Ex-spies give peek behind covert curtain
Former CIA operatives headline event in Santa Fe
If you put a hundred regular people in a room with a handful of real-life American spies, what kinds of questions would they ask?
Do people inside the Central Intelligence Agency discuss the morality of torture?
Do you think the migrant caravan was covertly influenced by a different country?
Where did Pakistan acquire materials for nuclear weapons?
These inquiries and more pelted the panelists and host of a Saturday conference, Spies, Lies & Nukes: Inside International Espionage at La Fonda on the Plaza, where former CIA operatives spoke about their careers and their thoughts on government affairs.
Valerie Plame, a Santa Fe resident and former CIA operative who hosted the event, which continues Sunday, told The New Mexican earlier this month that she hoped the conference would help educate the public at a time when she feels the president has been “denigrating of the intelligence community.”
In a dimly lit ballroom — heavily decorated with tinwork fixtures and Southwestern motifs — doctors, artists, authors and businesspeople mingled with veterans of the CIA and other one-time government officials who discussed everything from torture to covert operations to nuclear weapons. It was an eclectic crowd. “I’ve lived in Santa Fe for a long time, and I know a lot of people — and I don’t know five people at this conference,”
said Charlie Goodman, a Santa Fe business owner.
Goodman decided he’d attend the conference, he said, just because he thought the topic was interesting.
“You get a different perspective about how the CIA is run,” Goodman said. “Most people believe it’s an aim-from-the-hip, off-thecuff approach.”
On Saturday, he learned that’s not necessarily true.
Mary Beth Long, the first female assistant secretary of defense and a former CIA operative, discussed how covert operations — such as the U.S. influencing foreign elections and economies — are overseen by a group of top government officials and legislators tasked with keeping an eye on the projects.
Long, who co-founded international companies in addition to working in government, said she came to the conference Saturday because it was a unique opportunity to discuss intelligence with other former CIA operatives and because she agrees with Plame that Americans need to learn what’s happening in the arena.
“One of my biggest fears in life is that the American population doesn’t understand, and doesn’t think it has to understand, what’s happening in intelligence,” she told The New Mexican. “… If we don’t have this dialogue, there’s no way for them to educate themselves.
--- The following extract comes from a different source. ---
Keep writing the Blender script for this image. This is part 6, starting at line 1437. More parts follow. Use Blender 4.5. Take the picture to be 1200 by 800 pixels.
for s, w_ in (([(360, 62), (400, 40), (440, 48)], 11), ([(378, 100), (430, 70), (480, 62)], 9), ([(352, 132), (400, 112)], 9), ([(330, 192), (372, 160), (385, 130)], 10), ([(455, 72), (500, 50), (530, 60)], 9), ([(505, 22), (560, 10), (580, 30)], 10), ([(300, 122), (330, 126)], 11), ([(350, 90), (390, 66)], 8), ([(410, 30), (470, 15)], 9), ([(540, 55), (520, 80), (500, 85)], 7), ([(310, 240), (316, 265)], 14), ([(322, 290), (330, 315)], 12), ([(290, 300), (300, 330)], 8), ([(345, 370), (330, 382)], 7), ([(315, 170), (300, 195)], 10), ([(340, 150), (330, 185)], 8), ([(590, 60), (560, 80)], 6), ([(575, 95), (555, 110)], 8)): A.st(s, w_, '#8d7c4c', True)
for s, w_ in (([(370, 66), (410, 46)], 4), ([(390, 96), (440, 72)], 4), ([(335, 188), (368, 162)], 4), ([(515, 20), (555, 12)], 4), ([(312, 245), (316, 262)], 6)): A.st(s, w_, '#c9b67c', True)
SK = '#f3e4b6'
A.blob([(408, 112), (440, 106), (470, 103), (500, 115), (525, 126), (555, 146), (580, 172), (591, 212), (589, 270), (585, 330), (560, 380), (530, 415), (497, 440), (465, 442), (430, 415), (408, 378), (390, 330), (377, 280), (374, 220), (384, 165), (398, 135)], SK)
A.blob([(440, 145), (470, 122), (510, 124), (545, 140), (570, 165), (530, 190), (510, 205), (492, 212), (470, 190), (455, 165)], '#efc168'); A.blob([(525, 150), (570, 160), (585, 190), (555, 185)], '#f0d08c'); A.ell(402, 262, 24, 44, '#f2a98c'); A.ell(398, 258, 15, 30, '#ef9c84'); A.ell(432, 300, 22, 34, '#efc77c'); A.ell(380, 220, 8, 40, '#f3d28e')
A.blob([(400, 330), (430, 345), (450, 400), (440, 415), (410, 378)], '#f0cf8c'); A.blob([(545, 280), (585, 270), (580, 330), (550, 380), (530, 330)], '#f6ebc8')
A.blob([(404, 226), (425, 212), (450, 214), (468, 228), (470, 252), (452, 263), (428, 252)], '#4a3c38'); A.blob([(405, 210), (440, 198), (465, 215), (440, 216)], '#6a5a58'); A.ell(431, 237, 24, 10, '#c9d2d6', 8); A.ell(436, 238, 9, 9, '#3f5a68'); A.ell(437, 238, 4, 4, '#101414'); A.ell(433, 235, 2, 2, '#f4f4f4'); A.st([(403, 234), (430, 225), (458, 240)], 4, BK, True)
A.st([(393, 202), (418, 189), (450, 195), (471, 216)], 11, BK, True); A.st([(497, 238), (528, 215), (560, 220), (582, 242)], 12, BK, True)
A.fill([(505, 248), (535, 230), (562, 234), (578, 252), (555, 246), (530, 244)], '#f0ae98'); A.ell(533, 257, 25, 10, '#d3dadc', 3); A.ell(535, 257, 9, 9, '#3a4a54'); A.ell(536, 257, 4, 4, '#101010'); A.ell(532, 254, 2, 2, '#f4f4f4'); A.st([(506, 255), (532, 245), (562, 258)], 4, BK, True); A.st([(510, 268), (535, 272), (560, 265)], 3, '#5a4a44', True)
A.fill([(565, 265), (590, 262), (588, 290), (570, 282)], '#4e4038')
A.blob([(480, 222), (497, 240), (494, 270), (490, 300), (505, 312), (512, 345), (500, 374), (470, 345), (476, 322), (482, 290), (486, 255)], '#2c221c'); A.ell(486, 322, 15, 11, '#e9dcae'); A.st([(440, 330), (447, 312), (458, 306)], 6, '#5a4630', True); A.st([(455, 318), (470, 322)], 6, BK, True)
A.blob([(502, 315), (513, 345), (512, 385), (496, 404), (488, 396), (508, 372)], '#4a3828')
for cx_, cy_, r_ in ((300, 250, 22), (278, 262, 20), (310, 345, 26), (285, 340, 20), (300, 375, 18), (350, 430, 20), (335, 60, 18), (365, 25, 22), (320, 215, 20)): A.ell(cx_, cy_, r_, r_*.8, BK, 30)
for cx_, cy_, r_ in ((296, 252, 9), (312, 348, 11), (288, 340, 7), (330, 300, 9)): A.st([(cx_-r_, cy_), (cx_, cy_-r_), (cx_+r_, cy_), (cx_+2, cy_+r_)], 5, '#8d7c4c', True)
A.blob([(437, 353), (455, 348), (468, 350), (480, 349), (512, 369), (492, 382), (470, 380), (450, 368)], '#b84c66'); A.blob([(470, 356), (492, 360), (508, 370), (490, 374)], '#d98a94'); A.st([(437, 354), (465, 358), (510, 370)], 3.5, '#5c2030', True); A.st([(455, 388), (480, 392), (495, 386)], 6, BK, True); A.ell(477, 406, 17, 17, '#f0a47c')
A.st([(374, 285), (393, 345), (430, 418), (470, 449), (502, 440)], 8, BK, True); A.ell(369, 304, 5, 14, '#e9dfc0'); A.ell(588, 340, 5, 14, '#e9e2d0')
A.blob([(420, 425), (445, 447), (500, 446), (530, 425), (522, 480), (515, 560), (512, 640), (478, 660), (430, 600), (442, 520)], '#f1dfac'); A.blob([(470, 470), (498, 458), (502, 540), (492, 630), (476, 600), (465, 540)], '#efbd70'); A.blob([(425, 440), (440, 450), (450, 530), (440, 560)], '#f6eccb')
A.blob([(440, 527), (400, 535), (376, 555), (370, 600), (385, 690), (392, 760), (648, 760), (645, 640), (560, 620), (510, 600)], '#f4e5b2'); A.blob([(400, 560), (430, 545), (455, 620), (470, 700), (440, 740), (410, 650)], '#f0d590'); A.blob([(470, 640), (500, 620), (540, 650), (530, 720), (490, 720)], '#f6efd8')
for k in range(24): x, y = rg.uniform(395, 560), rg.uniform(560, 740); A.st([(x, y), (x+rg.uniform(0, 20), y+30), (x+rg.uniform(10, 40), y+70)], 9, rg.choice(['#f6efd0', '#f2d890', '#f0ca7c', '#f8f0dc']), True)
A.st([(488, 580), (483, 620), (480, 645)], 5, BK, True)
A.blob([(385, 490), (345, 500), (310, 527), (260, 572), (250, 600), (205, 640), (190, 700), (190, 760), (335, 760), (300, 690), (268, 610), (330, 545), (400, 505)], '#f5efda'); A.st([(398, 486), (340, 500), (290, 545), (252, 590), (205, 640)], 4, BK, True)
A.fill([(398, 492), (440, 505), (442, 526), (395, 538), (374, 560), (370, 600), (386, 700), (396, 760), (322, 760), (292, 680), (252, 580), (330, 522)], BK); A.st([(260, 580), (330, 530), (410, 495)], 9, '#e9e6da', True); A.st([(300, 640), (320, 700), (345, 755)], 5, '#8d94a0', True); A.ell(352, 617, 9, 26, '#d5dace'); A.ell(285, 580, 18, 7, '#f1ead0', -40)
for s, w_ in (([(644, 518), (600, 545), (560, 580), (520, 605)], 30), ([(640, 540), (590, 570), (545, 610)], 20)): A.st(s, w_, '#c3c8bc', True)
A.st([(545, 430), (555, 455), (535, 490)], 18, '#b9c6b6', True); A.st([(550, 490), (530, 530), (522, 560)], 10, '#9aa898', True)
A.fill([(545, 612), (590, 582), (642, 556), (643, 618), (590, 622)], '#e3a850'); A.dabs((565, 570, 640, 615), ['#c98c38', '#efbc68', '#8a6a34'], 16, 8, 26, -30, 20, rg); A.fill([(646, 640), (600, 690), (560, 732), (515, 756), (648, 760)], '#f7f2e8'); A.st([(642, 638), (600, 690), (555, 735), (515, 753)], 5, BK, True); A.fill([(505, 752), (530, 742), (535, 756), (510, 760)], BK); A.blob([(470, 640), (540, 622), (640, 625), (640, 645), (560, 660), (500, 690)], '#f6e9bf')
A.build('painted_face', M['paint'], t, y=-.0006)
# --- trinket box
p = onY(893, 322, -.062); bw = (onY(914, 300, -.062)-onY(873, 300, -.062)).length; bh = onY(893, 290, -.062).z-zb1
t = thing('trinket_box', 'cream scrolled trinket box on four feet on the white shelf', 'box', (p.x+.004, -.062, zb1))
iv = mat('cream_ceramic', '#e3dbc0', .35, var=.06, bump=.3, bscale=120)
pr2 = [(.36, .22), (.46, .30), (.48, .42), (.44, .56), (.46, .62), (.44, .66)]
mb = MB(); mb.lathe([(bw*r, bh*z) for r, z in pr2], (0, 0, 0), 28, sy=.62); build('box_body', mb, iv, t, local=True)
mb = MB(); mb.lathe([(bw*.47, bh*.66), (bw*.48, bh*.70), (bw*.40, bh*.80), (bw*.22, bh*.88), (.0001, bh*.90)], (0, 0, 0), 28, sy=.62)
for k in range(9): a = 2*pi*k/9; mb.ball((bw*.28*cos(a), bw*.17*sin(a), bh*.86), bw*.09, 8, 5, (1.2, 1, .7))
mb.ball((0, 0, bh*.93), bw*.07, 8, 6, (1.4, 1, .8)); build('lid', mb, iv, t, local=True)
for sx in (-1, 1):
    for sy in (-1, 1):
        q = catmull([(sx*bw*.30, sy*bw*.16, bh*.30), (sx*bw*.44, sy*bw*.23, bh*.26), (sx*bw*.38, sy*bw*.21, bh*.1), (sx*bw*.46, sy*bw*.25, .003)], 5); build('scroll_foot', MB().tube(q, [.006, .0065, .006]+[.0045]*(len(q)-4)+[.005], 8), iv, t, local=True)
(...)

You have to have transparency.”
Glenn Carle, a longtime clandestine CIA operative who also served on the National Intelligence Council, spoke about his personal shock when the CIA started to use torture techniques during the war on terror, as well as his issues with advanced interrogation techniques and the war itself.
Saturday’s discussions raised plenty of questions for Laura Carpenter, a former Santa Fe gallery owner who was drawn to the conference by the lure of Santa Fe’s “underground” community of former CIA agents, like Plame.
“What’s right? What’s wrong?” Carpenter mused, after a panel on Covert Operations and the White House. “What are the unintended consequences? What’s happening right now in our country?”
Also attending was Santa Fe County Clerk Geraldine Salazar, who came for work — and because she loves her work, she said. She saw advertisements for the conference saying speakers promised to touch on election security.
“I’m responsible for fair and safe elections, so whatever I can learn from them is good,” Salazar said.
What did she learn Saturday? Plenty, she said, but she’s keeping her cards close to her vest.
Kathy Rivera, a Santa Fe resident who works in the electronics distribution industry, attended the conference just for fun.
“I’m a fan of spy novels, for one,” she explained.
While she had no preconceptions about what she might learn, Rivera said, she was pleasantly surprised — by the end of Saturday, she’d learned more about how foreign intelligence works through the CIA and also observed ties between the electronics industry and threats that foreign actors might pose when it comes to intellectual property, for example, and counterfeit goods.
Rivera, when she first read about the conference, said she could barely believe it was happening in Santa Fe.
“Is that happening here? I kept reading it and thinking it was going to say Arlington, Va., or D.C.,” she said. “This is not something that comes to our door every day, and I would probably very much regret it if I didn’t come — and I’m so glad that I did.”